DINNER: Same as lunch.

A few notes:

It’s pretty difficult to eliminate every last drop of flour and sugar from your diet. There’s natural sugar in fruit, for example, and there are trace amounts of flour in a lot of things, including the Grape Nuts I eat at breakfast.

For me, the key is to avoid the highly enriched stuff (the white flour and sugar).

For those who find this diet bland, I say it’s all in how you make it. I can take all the individual ingredients of lunch and dinner and stir fry it. I add a lot of spices like hot pepper sauce. I use a lot of olive oil.

I also drink all the coffee I want (cream, no sugar).

This plan also doesn’t mean I can’t eat out. I have to when I travel on business, for example. No flour or sugar actually makes eating out simpler: No flour and sugar automatically takes a lot on the menu off the table. That makes it easier for me to make the right choices. I usually go for salads with meat in it and rice or potato on the side. I don’t put the restaurant food on a scale. Breaking out the little scale in a restaurant would be anti-social, in my opinion. The key there is to keep eating out to a minimum.

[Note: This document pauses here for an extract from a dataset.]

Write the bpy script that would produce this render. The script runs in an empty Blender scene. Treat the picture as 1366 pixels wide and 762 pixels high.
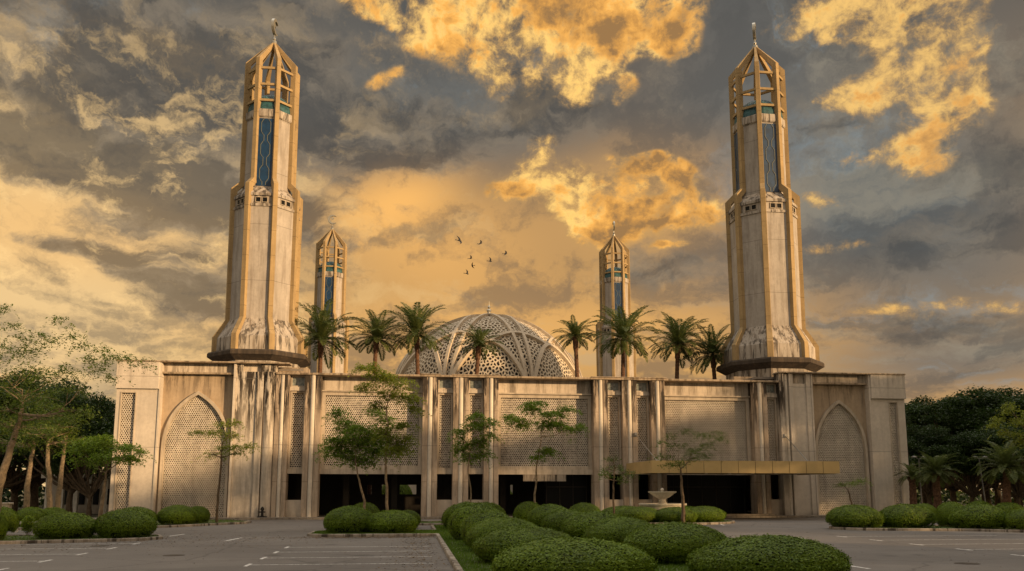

Carrying on this way keeps me from binge eating. It’s not perfect, but it beats the alternative.

One Reply to “Eat This! How To Survive Sans Flour And Sugar”

  1. It’s funny – or grimly ironic – how not-unnatural I find the idea of ordered eating. Not for me, mind you, but because my older daughter has food allergies – eggs and almonds. My younger sister also had/has a lot of food allergies. Now my dad has high blood pressure and has a diet centered around sodium avoidance. At any given time, I’m planning ahead for at least two and sometimes four or five health-related food factors, and that’s not including the generally accepted guidelines for kids’ food at my daughter’s school (it’s not a nut-free zone, but they really prefer it if you leave the nuts at home. So we do.).

    The only time I get nervous is, of course, when we eat out, for fear of accidental exposure for our daughter. In our corner of Melbourne, there are a lot of vegan restaurants, which help, but I’m only truly comfortable at a few, select places that know us. Funny.